Given records:
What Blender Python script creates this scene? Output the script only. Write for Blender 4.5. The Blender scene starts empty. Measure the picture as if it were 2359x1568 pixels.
...
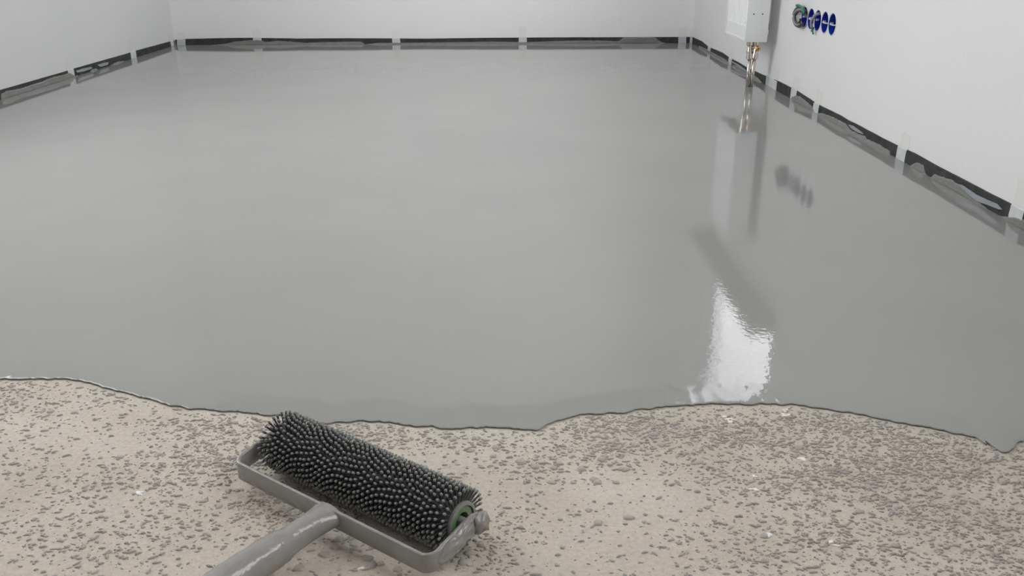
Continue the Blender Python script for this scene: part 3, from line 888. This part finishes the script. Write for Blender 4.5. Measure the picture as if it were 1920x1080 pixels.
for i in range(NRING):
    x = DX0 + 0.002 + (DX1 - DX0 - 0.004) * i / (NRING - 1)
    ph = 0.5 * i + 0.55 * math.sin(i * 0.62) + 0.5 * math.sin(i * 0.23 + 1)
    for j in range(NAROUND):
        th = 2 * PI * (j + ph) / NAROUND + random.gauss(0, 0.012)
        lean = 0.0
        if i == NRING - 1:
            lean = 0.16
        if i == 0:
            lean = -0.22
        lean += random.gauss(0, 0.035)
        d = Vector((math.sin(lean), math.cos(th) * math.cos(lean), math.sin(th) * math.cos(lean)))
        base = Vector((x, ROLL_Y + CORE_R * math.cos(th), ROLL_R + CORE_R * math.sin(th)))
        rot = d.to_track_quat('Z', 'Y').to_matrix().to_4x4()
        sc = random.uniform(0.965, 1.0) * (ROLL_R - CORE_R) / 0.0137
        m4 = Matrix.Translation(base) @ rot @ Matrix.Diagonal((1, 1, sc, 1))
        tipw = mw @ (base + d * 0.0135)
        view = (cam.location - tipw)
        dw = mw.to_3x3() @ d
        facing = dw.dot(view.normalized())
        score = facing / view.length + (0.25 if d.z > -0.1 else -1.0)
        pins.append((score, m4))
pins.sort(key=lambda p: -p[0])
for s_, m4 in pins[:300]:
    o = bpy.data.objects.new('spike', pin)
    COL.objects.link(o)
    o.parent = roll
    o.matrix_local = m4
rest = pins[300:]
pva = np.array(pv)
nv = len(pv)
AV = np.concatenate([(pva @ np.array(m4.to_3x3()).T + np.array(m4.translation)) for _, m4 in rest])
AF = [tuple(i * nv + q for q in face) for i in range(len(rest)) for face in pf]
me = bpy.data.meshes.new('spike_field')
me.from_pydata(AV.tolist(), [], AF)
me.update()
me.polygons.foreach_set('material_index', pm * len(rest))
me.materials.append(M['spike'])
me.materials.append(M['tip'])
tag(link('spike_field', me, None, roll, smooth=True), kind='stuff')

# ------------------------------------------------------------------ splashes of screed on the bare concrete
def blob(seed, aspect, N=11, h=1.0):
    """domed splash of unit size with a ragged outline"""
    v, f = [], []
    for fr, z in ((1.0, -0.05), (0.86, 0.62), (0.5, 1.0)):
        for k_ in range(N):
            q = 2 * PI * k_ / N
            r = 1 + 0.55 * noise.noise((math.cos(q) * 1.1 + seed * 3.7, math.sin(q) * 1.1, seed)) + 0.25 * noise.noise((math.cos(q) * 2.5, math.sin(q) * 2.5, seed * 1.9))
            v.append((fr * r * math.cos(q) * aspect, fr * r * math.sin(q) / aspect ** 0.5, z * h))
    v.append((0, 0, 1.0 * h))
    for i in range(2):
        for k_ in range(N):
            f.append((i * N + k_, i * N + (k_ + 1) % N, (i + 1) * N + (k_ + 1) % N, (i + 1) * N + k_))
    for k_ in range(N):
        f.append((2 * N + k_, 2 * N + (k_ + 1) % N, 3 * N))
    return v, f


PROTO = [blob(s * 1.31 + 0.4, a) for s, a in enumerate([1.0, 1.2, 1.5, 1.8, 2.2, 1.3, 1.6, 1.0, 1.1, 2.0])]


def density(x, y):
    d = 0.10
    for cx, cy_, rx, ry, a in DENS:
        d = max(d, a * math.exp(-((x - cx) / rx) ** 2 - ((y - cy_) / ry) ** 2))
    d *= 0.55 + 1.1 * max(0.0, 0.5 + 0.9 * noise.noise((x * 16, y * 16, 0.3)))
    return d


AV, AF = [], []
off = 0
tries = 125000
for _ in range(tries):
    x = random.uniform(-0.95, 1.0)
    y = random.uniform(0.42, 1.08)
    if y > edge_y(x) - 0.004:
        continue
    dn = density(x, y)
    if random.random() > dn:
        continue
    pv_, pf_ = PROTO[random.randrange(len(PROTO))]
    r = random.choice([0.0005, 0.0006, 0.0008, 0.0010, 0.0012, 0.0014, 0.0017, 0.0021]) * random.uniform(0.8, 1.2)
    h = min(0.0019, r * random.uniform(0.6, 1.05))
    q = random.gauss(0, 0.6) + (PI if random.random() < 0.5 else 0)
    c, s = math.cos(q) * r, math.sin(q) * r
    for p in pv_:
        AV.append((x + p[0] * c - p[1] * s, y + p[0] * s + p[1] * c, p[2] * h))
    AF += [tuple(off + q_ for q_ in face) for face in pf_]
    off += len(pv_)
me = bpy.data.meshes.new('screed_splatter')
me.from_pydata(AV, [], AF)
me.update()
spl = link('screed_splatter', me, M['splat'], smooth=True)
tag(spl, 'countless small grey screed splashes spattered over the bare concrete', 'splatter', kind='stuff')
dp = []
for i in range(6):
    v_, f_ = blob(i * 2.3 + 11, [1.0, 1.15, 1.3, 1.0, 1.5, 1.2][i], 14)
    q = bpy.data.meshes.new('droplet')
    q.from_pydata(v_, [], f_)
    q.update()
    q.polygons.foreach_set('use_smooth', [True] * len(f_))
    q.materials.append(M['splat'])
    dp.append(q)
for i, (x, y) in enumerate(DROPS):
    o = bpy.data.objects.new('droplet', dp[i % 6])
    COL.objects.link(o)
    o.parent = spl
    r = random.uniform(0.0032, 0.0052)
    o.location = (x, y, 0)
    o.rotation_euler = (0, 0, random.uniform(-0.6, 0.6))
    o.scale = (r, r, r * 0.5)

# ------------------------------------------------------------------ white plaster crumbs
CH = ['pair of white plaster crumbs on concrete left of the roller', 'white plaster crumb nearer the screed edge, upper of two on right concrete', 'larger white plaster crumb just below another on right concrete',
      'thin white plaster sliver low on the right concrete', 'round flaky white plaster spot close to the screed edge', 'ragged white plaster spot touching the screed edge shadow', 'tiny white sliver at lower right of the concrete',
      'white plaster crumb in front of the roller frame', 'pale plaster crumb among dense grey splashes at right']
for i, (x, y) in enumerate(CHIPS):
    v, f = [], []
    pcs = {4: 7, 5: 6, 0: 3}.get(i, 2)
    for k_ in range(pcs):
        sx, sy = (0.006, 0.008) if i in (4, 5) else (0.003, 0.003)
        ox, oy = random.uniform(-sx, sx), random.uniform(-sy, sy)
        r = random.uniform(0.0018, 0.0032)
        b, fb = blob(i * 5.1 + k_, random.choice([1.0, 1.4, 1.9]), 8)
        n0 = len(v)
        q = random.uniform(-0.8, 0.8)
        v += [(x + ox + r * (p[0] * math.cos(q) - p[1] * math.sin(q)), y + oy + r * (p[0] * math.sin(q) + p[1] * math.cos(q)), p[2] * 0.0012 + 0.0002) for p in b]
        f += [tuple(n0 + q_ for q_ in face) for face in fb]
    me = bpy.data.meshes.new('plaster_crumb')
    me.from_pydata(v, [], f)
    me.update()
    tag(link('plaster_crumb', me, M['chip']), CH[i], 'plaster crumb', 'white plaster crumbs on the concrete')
==
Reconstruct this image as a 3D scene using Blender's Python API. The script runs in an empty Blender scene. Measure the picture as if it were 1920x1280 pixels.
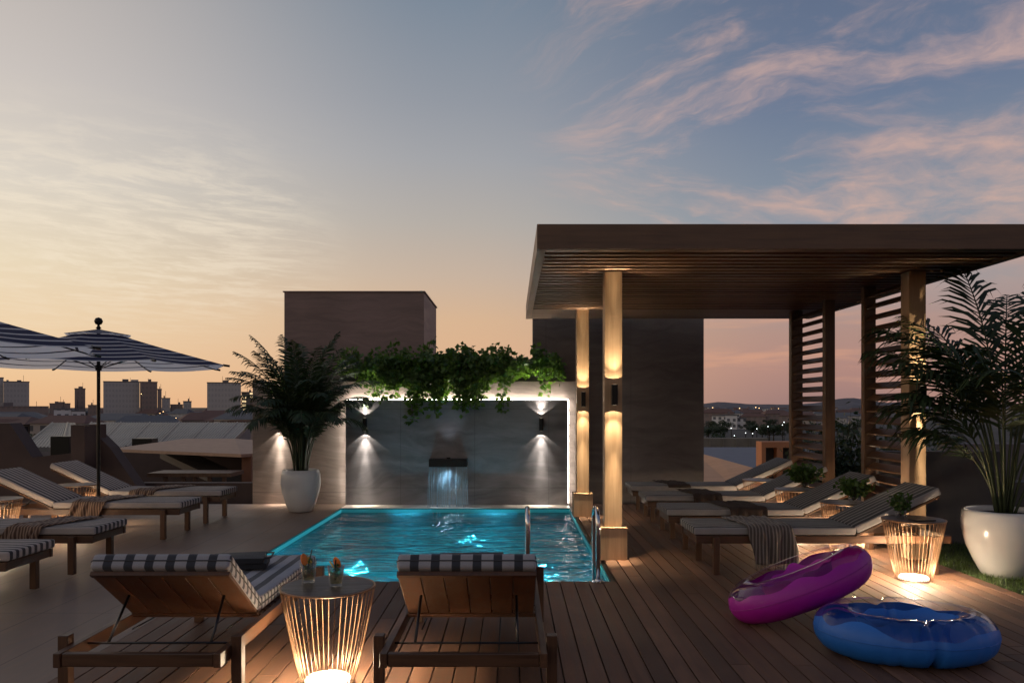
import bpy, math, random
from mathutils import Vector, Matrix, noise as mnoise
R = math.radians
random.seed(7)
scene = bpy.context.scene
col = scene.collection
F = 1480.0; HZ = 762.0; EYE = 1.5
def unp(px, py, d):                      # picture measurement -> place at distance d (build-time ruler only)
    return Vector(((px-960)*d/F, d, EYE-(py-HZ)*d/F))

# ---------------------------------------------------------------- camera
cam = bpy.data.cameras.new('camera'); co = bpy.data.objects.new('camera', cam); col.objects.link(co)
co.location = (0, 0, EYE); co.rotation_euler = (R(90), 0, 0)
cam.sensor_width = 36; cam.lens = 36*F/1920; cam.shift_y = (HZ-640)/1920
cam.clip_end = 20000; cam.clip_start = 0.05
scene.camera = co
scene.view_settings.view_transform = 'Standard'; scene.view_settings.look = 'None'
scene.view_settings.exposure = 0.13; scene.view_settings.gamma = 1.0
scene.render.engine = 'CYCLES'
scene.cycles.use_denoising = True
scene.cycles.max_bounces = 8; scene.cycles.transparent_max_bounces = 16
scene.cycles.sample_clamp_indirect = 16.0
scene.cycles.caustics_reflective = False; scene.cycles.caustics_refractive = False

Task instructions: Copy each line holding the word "only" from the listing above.

Output of the exercise:
What Blender Python script creates this scene? Output the script only. Write for Blender 4.5. The Blender scene starts empty. Measure the picture as if it were 2359x1568 pixels.
def unp(px, py, d):                      # picture measurement -> place at distance d (build-time ruler only)